GOAL: Restate each of the lines given below, word for word.

◇ ◇ ◇

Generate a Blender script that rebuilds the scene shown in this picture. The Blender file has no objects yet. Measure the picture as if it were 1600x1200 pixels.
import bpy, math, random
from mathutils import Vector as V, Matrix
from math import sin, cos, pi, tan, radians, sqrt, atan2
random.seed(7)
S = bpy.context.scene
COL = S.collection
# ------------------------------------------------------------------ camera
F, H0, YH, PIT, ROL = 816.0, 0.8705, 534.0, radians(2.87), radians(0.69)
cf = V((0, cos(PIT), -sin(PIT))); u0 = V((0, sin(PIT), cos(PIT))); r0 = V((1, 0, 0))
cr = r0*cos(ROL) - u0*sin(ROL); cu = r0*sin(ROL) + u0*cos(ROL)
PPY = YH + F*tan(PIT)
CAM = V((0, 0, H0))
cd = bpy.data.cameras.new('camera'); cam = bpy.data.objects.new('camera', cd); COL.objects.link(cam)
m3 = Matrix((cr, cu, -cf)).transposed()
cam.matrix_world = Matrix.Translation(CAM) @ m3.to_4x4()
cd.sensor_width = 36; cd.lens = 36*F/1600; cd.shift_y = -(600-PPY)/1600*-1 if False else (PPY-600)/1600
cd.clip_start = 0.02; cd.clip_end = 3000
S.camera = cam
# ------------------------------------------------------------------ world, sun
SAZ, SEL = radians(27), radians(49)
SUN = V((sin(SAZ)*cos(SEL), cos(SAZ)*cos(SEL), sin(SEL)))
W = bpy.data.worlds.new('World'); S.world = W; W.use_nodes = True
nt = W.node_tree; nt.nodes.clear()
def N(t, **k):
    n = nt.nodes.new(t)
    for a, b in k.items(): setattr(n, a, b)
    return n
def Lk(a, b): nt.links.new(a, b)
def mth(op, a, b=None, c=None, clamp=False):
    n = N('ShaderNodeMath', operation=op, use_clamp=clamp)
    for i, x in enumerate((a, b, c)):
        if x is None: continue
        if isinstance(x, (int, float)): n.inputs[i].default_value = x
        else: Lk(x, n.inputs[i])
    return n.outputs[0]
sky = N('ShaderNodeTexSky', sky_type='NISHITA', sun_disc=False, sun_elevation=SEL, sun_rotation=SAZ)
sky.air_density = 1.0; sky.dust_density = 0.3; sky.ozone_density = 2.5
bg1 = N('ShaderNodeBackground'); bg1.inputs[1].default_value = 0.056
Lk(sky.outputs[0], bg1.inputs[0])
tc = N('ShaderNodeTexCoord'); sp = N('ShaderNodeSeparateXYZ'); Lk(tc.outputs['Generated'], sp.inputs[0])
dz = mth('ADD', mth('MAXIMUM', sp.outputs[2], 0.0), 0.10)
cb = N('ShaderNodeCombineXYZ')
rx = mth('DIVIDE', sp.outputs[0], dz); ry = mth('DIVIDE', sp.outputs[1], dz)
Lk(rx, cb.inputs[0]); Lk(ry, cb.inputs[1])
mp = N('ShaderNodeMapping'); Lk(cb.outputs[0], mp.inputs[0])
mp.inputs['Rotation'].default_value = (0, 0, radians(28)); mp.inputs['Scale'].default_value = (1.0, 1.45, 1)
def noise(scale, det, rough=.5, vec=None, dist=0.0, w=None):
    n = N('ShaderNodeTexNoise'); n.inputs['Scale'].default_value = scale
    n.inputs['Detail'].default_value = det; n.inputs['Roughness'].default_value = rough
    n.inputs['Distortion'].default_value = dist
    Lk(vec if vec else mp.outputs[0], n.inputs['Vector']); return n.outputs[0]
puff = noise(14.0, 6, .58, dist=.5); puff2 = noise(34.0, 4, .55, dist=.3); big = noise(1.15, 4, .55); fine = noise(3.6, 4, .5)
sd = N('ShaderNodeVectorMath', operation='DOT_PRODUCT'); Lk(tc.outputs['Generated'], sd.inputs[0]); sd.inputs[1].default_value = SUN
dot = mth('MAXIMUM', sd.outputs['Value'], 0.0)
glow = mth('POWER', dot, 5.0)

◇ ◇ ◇

RESULT:
Generate a Blender script that rebuilds the scene shown in this picture. The Blender file has no objects yet. Measure the picture as if it were 1600x1200 pixels.
import bpy, math, random
from mathutils import Vector as V, Matrix
from math import sin, cos, pi, tan, radians, sqrt, atan2
random.seed(7)
S = bpy.context.scene
COL = S.collection
# ------------------------------------------------------------------ camera
F, H0, YH, PIT, ROL = 816.0, 0.8705, 534.0, radians(2.87), radians(0.69)
cf = V((0, cos(PIT), -sin(PIT))); u0 = V((0, sin(PIT), cos(PIT))); r0 = V((1, 0, 0))
cr = r0*cos(ROL) - u0*sin(ROL); cu = r0*sin(ROL) + u0*cos(ROL)
PPY = YH + F*tan(PIT)
CAM = V((0, 0, H0))
cd = bpy.data.cameras.new('camera'); cam = bpy.data.objects.new('camera', cd); COL.objects.link(cam)
m3 = Matrix((cr, cu, -cf)).transposed()
cam.matrix_world = Matrix.Translation(CAM) @ m3.to_4x4()
cd.sensor_width = 36; cd.lens = 36*F/1600; cd.shift_y = -(600-PPY)/1600*-1 if False else (PPY-600)/1600
cd.clip_start = 0.02; cd.clip_end = 3000
S.camera = cam
# ------------------------------------------------------------------ world, sun
SAZ, SEL = radians(27), radians(49)
SUN = V((sin(SAZ)*cos(SEL), cos(SAZ)*cos(SEL), sin(SEL)))
W = bpy.data.worlds.new('World'); S.world = W; W.use_nodes = True
nt = W.node_tree; nt.nodes.clear()
def N(t, **k):
    n = nt.nodes.new(t)
    for a, b in k.items(): setattr(n, a, b)
    return n
def Lk(a, b): nt.links.new(a, b)
def mth(op, a, b=None, c=None, clamp=False):
    n = N('ShaderNodeMath', operation=op, use_clamp=clamp)
    for i, x in enumerate((a, b, c)):
        if x is None: continue
        if isinstance(x, (int, float)): n.inputs[i].default_value = x
        else: Lk(x, n.inputs[i])
    return n.outputs[0]
sky = N('ShaderNodeTexSky', sky_type='NISHITA', sun_disc=False, sun_elevation=SEL, sun_rotation=SAZ)
sky.air_density = 1.0; sky.dust_density = 0.3; sky.ozone_density = 2.5
bg1 = N('ShaderNodeBackground'); bg1.inputs[1].default_value = 0.056
Lk(sky.outputs[0], bg1.inputs[0])
tc = N('ShaderNodeTexCoord'); sp = N('ShaderNodeSeparateXYZ'); Lk(tc.outputs['Generated'], sp.inputs[0])
dz = mth('ADD', mth('MAXIMUM', sp.outputs[2], 0.0), 0.10)
cb = N('ShaderNodeCombineXYZ')
rx = mth('DIVIDE', sp.outputs[0], dz); ry = mth('DIVIDE', sp.outputs[1], dz)
Lk(rx, cb.inputs[0]); Lk(ry, cb.inputs[1])
mp = N('ShaderNodeMapping'); Lk(cb.outputs[0], mp.inputs[0])
mp.inputs['Rotation'].default_value = (0, 0, radians(28)); mp.inputs['Scale'].default_value = (1.0, 1.45, 1)
def noise(scale, det, rough=.5, vec=None, dist=0.0, w=None):
    n = N('ShaderNodeTexNoise'); n.inputs['Scale'].default_value = scale
    n.inputs['Detail'].default_value = det; n.inputs['Roughness'].default_value = rough
    n.inputs['Distortion'].default_value = dist
    Lk(vec if vec else mp.outputs[0], n.inputs['Vector']); return n.outputs[0]
puff = noise(14.0, 6, .58, dist=.5); puff2 = noise(34.0, 4, .55, dist=.3); big = noise(1.15, 4, .55); fine = noise(3.6, 4, .5)
sd = N('ShaderNodeVectorMath', operation='DOT_PRODUCT'); Lk(tc.outputs['Generated'], sd.inputs[0]); sd.inputs[1].default_value = SUN
dot = mth('MAXIMUM', sd.outputs['Value'], 0.0)
glow = mth('POWER', dot, 5.0)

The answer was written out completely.